Transcribe everything in the data word for word. Pictures are left out.

________________________________________

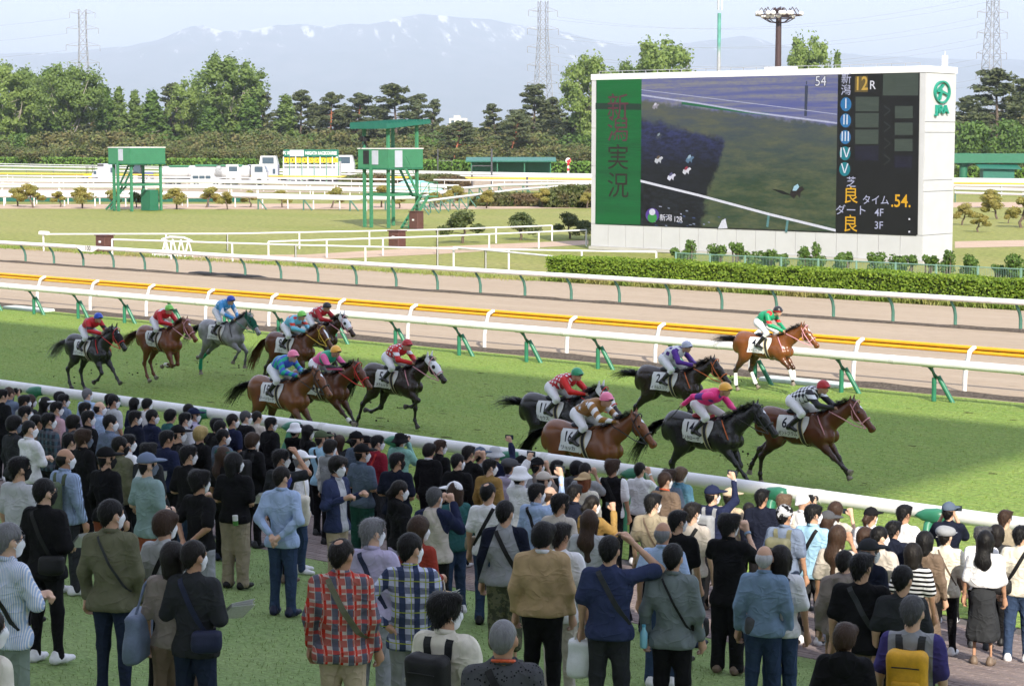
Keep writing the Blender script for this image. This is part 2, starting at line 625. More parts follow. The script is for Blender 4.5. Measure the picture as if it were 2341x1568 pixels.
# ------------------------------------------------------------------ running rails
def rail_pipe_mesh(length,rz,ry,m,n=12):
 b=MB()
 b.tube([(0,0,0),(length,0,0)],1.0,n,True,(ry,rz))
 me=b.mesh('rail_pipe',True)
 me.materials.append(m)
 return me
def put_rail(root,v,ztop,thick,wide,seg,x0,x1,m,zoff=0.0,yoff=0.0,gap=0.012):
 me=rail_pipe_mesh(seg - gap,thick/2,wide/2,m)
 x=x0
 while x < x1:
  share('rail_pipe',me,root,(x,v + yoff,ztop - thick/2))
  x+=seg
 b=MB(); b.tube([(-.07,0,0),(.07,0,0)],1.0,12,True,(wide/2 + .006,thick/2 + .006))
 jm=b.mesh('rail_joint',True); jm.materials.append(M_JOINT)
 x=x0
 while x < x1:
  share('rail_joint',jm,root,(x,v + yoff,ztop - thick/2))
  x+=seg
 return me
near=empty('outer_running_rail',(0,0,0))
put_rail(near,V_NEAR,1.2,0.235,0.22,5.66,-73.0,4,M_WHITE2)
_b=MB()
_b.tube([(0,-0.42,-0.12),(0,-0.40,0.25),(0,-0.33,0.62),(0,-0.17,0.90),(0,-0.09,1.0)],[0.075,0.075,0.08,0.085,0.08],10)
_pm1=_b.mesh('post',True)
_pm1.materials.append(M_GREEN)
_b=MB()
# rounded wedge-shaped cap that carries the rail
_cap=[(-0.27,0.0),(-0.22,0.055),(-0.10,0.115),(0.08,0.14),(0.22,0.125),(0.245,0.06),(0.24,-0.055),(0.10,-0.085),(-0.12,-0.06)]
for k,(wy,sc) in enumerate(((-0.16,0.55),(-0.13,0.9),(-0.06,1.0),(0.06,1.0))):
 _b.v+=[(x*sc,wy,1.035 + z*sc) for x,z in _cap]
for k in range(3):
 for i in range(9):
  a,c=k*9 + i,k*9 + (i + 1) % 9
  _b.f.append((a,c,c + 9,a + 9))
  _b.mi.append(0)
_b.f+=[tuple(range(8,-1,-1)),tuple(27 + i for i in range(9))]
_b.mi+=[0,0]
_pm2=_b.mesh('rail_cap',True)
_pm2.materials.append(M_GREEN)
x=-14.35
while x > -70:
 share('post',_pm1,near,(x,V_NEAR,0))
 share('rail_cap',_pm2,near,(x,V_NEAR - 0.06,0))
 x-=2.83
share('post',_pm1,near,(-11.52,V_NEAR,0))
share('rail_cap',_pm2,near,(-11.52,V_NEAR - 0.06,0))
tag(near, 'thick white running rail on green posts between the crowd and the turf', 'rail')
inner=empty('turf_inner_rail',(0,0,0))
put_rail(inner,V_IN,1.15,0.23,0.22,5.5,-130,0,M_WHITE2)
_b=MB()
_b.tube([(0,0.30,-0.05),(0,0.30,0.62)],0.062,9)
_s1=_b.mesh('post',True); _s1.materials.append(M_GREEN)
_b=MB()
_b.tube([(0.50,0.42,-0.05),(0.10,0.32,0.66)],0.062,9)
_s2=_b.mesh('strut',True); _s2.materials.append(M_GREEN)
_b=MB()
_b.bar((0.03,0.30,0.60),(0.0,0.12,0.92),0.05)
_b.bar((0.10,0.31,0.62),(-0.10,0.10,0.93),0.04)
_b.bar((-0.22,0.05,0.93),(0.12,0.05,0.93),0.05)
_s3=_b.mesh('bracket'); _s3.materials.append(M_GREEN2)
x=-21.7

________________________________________

● **Output**
Keep writing the Blender script for this image. This is part 2, starting at line 625. More parts follow. The script is for Blender 4.5. Measure the picture as if it were 2341x1568 pixels.
# ------------------------------------------------------------------ running rails
def rail_pipe_mesh(length,rz,ry,m,n=12):
 b=MB()
 b.tube([(0,0,0),(length,0,0)],1.0,n,True,(ry,rz))
 me=b.mesh('rail_pipe',True)
 me.materials.append(m)
 return me
def put_rail(root,v,ztop,thick,wide,seg,x0,x1,m,zoff=0.0,yoff=0.0,gap=0.012):
 me=rail_pipe_mesh(seg - gap,thick/2,wide/2,m)
 x=x0
 while x < x1:
  share('rail_pipe',me,root,(x,v + yoff,ztop - thick/2))
  x+=seg
 b=MB(); b.tube([(-.07,0,0),(.07,0,0)],1.0,12,True,(wide/2 + .006,thick/2 + .006))
 jm=b.mesh('rail_joint',True); jm.materials.append(M_JOINT)
 x=x0
 while x < x1:
  share('rail_joint',jm,root,(x,v + yoff,ztop - thick/2))
  x+=seg
 return me
near=empty('outer_running_rail',(0,0,0))
put_rail(near,V_NEAR,1.2,0.235,0.22,5.66,-73.0,4,M_WHITE2)
_b=MB()
_b.tube([(0,-0.42,-0.12),(0,-0.40,0.25),(0,-0.33,0.62),(0,-0.17,0.90),(0,-0.09,1.0)],[0.075,0.075,0.08,0.085,0.08],10)
_pm1=_b.mesh('post',True)
_pm1.materials.append(M_GREEN)
_b=MB()
# rounded wedge-shaped cap that carries the rail
_cap=[(-0.27,0.0),(-0.22,0.055),(-0.10,0.115),(0.08,0.14),(0.22,0.125),(0.245,0.06),(0.24,-0.055),(0.10,-0.085),(-0.12,-0.06)]
for k,(wy,sc) in enumerate(((-0.16,0.55),(-0.13,0.9),(-0.06,1.0),(0.06,1.0))):
 _b.v+=[(x*sc,wy,1.035 + z*sc) for x,z in _cap]
for k in range(3):
 for i in range(9):
  a,c=k*9 + i,k*9 + (i + 1) % 9
  _b.f.append((a,c,c + 9,a + 9))
  _b.mi.append(0)
_b.f+=[tuple(range(8,-1,-1)),tuple(27 + i for i in range(9))]
_b.mi+=[0,0]
_pm2=_b.mesh('rail_cap',True)
_pm2.materials.append(M_GREEN)
x=-14.35
while x > -70:
 share('post',_pm1,near,(x,V_NEAR,0))
 share('rail_cap',_pm2,near,(x,V_NEAR - 0.06,0))
 x-=2.83
share('post',_pm1,near,(-11.52,V_NEAR,0))
share('rail_cap',_pm2,near,(-11.52,V_NEAR - 0.06,0))
tag(near, 'thick white running rail on green posts between the crowd and the turf', 'rail')
inner=empty('turf_inner_rail',(0,0,0))
put_rail(inner,V_IN,1.15,0.23,0.22,5.5,-130,0,M_WHITE2)
_b=MB()
_b.tube([(0,0.30,-0.05),(0,0.30,0.62)],0.062,9)
_s1=_b.mesh('post',True); _s1.materials.append(M_GREEN)
_b=MB()
_b.tube([(0.50,0.42,-0.05),(0.10,0.32,0.66)],0.062,9)
_s2=_b.mesh('strut',True); _s2.materials.append(M_GREEN)
_b=MB()
_b.bar((0.03,0.30,0.60),(0.0,0.12,0.92),0.05)
_b.bar((0.10,0.31,0.62),(-0.10,0.10,0.93),0.04)
_b.bar((-0.22,0.05,0.93),(0.12,0.05,0.93),0.05)
_s3=_b.mesh('bracket'); _s3.materials.append(M_GREEN2)
x=-21.7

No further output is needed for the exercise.